"Let books be your dining table, / And you shall be full of delights. / Let them be your
mattress,/
And you shall sleep restful nights" (St. Ephraim the Syrian).


Monday, March 13, 2017

The Politicization of Marian Devotion

I have for some time deplored the tendency of certain fundamentally unserious Catholics to treat Marian devotions and "doctrines" as magical playthings the doubling down on which, or the forced dogmatizing of which, will somehow "solve" the problems of Church and world alike. (In criticizing these jejune and insolent demands, one cedes nothing of one's own devotion to the Mother of God.) That is all great silliness of course, though it is sometimes the silliness of otherwise seemingly intelligent and apparently devoted people, whose impertinent demands for new dogmas are nothing other than a species of abuse of their fellow Christians (Catholics included!) in a manner reminiscent of what Newman felt at the time of Vatican I. In a famous letter to his bishop, which I read with my students this semester, Newman plaintively decries the advent of:
thunder in the clear sky, and we are told to prepare for something, we know not what, to try our faith, we know not how.
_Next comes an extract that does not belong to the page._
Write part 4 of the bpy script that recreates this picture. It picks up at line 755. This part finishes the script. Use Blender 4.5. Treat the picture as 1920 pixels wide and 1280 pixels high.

No impending danger is to be averted, but a great difficulty is to be created. ... What have we done to be treated as the faithful never were treated before? When has the definition of doctrine de fide been a luxury of devotion, and not a stern painful necessity?
It is, then, with great interest that I learn of a new collection which analyzes modern Marian "apparitions" in light of the politics of their respective nation-states in the last two centuries: Marian Devotions, Political Mobilization, and Nationalism in Europe and America, eds. Roberto Di Stefano, Francisco Javier Ramón Solans (Palgrave Macmillan, 2016), 341pp.

About this book we are told:
This volume examines the changing role of Marian devotion in politics, public life, and popular culture in Western Europe and America during the nineteenth and twentieth centuries. The book brings together, for the first time, studies on Marian devotions across the Atlantic, tracing their role as a rallying point to fight secularization, adversarial ideologies, and rival religions.
This transnational approach illuminates the deep transformations of devotional cultures across the world. Catholics adopted modern means and new types of religious expression to foster mass devotions that epitomized the Catholic essence of the “nation.” In many ways, the development of Marian devotions across the world is also a response to the questioning of Papal Sovereignty. These devotional transformations followed an Ultramontane pattern inspired not only by Rome but also by other successful models approved by the Vatican such as Lourdes. Collectively, they shed new light on the process of globalization and centralization of Catholicism.